- _Work required_:
Count how many lines of the material below have the word "skyl" and give only the number.

--- START OF Data shown ---

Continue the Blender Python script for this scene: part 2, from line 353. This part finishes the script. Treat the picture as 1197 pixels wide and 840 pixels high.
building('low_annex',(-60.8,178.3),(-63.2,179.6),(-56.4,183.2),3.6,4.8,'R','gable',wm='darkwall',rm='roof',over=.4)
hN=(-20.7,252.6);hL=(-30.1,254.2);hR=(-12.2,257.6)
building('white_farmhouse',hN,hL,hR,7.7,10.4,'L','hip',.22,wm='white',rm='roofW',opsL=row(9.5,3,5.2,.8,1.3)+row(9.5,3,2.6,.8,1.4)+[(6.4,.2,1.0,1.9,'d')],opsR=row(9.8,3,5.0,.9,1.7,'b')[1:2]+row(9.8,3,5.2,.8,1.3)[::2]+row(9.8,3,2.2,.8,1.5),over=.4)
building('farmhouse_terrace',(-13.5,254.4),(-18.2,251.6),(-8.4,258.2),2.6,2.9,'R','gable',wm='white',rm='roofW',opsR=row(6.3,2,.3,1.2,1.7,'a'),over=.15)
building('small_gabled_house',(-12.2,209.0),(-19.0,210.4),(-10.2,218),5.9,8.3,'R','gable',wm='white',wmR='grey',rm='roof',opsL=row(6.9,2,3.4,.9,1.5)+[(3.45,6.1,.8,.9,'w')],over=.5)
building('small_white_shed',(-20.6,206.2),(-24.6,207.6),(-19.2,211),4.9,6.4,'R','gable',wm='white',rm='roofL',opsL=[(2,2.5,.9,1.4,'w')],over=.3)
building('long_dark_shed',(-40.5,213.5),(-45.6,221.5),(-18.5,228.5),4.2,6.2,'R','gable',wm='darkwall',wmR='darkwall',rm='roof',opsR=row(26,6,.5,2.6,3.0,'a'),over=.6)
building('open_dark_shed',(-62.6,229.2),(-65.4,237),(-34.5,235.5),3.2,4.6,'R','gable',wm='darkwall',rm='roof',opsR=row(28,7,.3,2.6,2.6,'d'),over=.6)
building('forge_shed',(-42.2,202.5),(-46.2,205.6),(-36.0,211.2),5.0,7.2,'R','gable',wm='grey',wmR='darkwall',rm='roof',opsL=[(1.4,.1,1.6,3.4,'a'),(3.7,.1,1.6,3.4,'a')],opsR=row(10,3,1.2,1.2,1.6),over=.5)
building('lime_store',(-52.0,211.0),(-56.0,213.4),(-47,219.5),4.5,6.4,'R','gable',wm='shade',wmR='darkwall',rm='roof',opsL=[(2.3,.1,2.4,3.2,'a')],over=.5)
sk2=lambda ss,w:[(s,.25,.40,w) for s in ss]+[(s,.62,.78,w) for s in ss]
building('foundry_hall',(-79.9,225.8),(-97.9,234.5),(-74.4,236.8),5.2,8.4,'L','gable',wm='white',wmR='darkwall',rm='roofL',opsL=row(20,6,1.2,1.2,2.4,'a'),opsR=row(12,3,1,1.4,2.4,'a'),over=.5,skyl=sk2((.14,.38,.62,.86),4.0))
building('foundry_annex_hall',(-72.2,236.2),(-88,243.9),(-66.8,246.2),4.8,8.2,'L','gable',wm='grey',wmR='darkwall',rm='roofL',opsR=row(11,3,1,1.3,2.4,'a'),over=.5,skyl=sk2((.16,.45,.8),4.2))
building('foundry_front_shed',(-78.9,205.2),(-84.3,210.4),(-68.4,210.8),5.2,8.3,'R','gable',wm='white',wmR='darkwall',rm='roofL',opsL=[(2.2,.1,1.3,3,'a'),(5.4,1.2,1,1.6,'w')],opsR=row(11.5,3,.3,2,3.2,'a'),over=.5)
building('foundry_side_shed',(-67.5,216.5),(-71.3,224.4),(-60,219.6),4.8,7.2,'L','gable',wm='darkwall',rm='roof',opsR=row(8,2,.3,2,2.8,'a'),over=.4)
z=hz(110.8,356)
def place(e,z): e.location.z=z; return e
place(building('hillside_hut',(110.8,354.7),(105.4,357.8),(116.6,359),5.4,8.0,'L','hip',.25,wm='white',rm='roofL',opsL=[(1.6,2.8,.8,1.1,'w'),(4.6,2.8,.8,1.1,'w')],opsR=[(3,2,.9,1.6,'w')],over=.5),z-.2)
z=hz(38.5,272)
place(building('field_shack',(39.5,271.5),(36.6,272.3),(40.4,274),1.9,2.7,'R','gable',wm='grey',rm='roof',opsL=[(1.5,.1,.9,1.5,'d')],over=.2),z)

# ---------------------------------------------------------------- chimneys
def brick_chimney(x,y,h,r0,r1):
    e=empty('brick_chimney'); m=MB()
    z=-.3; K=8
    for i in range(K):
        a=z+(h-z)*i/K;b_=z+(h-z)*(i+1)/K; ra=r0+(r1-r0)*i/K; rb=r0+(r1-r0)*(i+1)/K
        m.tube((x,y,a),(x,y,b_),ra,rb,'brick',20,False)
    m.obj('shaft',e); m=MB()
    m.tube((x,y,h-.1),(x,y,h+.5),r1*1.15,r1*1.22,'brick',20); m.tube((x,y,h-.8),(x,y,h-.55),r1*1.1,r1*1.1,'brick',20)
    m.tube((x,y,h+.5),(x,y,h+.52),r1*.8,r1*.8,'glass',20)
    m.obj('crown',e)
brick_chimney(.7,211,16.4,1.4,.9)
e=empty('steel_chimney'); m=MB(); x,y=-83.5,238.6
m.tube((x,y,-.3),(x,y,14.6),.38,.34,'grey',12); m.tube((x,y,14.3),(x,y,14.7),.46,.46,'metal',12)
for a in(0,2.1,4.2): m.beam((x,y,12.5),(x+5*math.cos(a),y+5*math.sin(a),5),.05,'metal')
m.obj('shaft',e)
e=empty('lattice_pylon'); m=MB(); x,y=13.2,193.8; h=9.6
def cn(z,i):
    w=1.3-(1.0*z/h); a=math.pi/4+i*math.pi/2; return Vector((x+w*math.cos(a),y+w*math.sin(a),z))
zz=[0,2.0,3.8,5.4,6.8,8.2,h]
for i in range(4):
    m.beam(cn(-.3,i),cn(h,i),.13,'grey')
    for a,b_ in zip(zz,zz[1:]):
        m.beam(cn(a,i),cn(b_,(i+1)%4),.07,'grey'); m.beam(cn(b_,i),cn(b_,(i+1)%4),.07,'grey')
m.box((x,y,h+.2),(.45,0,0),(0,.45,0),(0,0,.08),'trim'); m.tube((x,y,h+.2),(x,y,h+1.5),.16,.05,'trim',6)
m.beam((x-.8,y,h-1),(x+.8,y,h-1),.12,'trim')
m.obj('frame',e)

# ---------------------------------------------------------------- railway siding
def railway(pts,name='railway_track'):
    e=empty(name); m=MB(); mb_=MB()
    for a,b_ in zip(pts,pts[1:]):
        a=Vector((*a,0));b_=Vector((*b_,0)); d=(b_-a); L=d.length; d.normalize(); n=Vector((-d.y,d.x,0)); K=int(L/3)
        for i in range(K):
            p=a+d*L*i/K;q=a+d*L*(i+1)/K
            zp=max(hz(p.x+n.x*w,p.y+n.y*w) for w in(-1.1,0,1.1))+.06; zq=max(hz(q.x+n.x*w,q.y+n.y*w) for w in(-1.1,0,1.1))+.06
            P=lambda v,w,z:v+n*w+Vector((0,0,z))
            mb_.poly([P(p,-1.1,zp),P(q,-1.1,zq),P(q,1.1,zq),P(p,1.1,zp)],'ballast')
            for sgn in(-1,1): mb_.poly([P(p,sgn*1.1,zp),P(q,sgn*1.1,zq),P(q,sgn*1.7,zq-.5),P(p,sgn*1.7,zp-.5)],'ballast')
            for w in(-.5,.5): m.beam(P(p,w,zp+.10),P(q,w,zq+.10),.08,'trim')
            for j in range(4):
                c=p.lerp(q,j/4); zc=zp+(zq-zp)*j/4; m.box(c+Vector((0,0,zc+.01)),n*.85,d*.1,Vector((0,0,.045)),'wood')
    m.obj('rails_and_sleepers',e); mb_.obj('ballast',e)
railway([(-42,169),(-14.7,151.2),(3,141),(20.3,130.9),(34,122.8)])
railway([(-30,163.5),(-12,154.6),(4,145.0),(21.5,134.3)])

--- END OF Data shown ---

- _Exercise output_:
2